I was a large city Cop years ago. In this situation, if a homeowner graciously decided to become compliant, then we could proceed...if not, we needed a court order.
What, specifically, do red-flag laws require of a citizen? What tools do they give law enforcement? Specifically.
@Anonymous 8:46PM:
Assuming Federal Red Flag laws would work roughly as they do in NJ, it IS a court order (hence my acquaintance being told he didn't have a choice). Also, NJ cops are a perfect example of 80% giving the rest a bad name, so if you refuse to turn your guns (which they have their little list of) freely, they WILL search, they WILL find them, and they WILL destroy everything in the process. "Your honor, we suspected there was a hidden compartment behind the china cabinet so we pulled it off the wall, we didn't realize it was full of antique china. And how ELSE were we to check under the Mercedes in the garage besides jacking one side up until it flipped over?" And it'll be perfectly legal, see the legal opinion I quoted above.
Personally, I left NJ in the rear view mirror four months ago when I moved to PA. Two weeks after I moved here the local ambulance squad had a gun raffle as a fund raiser (including an AR-15 rifle). Such a thing would've caused the sheeple of NJ to retire to the fainting couch.
Mark D
Well, ladies and germs...the statute in question;
https://www.njleg.state.nj.us/2018/Bills/A1500/1217_I1.HTM
The bill does not say anything about talking to, or even presenting a weapon to, the law enforcement agency at the scene. Let them search, but mention to them that the security cameras might be recording the search.
Put a pot of coffee on, maybe a plate of donuts? Be as pleasant as you can be.
And be sure to thank them for their service when they leave.
@Mary Anne
The email you posted doesn't work.
Tried twice.
Maybe science fiction? Perhaps something in a parallel universe? MaryAnne, that is a very intriguing concept for the many squids who frequent this blog. I did meet briefly a Marine who joined the Navy because he wanted to give the Navy SEALs a try. Other than that, it completely befuddles me why any marine would truly switch branches into the Navy...

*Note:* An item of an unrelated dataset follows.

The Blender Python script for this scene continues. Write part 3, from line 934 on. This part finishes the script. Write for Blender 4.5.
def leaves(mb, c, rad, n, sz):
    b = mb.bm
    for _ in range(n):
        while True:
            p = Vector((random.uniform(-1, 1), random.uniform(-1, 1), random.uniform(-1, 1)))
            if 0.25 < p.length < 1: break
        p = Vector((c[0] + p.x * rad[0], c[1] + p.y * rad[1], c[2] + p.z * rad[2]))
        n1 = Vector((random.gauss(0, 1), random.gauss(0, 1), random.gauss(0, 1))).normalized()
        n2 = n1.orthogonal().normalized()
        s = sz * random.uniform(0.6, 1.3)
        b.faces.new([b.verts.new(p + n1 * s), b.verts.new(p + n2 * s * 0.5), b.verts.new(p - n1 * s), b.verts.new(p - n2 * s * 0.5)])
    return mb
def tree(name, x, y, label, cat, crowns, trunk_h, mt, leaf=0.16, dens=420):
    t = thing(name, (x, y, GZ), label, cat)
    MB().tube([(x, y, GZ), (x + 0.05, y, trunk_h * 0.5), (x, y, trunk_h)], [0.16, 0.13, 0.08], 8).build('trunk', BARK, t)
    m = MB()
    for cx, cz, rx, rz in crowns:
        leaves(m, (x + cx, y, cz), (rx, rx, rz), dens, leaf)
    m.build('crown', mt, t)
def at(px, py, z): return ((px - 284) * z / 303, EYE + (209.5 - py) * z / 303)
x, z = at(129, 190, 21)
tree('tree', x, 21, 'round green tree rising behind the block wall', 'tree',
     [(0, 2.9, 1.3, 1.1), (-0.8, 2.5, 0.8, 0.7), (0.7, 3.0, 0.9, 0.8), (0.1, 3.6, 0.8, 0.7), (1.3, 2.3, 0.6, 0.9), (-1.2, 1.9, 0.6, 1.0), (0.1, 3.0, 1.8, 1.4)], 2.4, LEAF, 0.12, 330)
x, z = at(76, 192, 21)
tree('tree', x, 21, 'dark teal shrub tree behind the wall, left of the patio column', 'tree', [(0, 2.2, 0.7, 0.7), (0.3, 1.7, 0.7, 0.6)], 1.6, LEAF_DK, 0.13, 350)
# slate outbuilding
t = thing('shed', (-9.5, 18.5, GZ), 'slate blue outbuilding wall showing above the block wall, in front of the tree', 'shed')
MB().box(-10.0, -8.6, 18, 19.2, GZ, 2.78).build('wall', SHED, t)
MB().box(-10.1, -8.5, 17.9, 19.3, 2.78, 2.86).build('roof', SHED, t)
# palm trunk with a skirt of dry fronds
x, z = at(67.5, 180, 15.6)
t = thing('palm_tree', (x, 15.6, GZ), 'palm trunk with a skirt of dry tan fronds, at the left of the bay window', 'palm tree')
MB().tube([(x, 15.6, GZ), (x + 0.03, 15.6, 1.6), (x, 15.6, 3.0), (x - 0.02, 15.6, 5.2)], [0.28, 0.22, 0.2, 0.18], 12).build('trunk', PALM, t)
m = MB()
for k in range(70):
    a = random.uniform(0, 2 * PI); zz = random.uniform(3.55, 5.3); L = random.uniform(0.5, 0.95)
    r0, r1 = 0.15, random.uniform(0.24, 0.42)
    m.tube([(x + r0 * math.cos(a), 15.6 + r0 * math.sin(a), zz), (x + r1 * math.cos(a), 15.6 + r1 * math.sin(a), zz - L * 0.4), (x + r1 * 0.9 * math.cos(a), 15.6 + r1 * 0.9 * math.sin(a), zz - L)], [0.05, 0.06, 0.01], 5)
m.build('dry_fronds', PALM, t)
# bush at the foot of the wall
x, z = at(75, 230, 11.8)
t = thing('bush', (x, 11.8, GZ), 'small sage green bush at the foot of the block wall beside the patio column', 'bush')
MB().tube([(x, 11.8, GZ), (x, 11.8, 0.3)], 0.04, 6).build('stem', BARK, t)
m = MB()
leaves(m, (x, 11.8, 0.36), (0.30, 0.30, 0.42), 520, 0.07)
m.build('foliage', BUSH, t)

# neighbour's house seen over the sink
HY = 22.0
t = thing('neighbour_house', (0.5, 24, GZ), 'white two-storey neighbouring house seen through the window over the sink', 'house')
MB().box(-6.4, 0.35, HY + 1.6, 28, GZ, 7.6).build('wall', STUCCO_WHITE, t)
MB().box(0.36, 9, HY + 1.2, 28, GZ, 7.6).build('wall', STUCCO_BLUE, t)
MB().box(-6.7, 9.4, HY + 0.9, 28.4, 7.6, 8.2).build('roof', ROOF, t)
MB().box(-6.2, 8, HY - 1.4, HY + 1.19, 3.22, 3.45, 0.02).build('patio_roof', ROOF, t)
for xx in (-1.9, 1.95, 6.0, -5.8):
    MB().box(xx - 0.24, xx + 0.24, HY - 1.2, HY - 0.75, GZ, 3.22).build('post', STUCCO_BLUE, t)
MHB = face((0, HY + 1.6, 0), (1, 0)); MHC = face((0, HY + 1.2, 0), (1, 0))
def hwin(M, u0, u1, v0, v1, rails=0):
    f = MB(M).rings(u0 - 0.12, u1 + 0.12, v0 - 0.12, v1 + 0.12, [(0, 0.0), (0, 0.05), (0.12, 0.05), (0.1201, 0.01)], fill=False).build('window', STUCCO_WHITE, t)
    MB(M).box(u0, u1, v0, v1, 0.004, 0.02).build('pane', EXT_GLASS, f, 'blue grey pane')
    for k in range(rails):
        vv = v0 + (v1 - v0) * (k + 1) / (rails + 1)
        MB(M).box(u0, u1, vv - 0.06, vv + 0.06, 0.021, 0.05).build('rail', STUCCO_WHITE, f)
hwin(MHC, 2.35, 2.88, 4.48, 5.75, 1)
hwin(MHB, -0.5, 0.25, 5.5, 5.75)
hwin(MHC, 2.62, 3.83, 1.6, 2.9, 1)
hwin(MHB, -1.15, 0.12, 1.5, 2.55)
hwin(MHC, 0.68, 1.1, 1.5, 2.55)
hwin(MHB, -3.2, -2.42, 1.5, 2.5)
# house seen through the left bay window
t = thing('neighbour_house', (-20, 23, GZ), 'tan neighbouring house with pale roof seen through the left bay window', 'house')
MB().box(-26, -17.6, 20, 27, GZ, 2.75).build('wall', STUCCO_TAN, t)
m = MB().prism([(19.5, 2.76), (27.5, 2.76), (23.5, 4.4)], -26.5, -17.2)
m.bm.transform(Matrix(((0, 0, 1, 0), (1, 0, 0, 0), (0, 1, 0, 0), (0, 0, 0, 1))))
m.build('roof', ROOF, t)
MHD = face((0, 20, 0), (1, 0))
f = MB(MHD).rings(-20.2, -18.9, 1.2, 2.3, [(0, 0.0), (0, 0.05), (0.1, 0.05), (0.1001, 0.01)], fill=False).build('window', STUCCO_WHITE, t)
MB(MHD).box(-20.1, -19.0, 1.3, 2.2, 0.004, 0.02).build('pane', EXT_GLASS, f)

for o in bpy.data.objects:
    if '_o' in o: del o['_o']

Nope. One goes for the head, not the body. The Chief, not the expendable beat cop; the Sheriff, not the deputy; the DA, the judge. Work upwards, finally towards the damn legislators who write or support such scurrilous 'law'.
The brutalized uniform will be given a lavish miles-long traffic snarling death parade (on the taxpayer's dime) and be hailed as a fallen hero. Meanwhile, Team Blue will go to war as if their brethren was an Archduke. It will be time for painful serious lessons learnt. Team Blue must learn to say, No, to their lordship. No, their paycheck and their pension is insufficient to warrant violation of civil rights when ordered to carry forward on unconstitutional edicts. However, if they show up with heavy armor SWAT APC, all order is lost. Actually, they would be reacting as planned. Let the festivities commence!
Your desire to go home at end of shift does in no way supersede my right. It's up to you how you want to play this.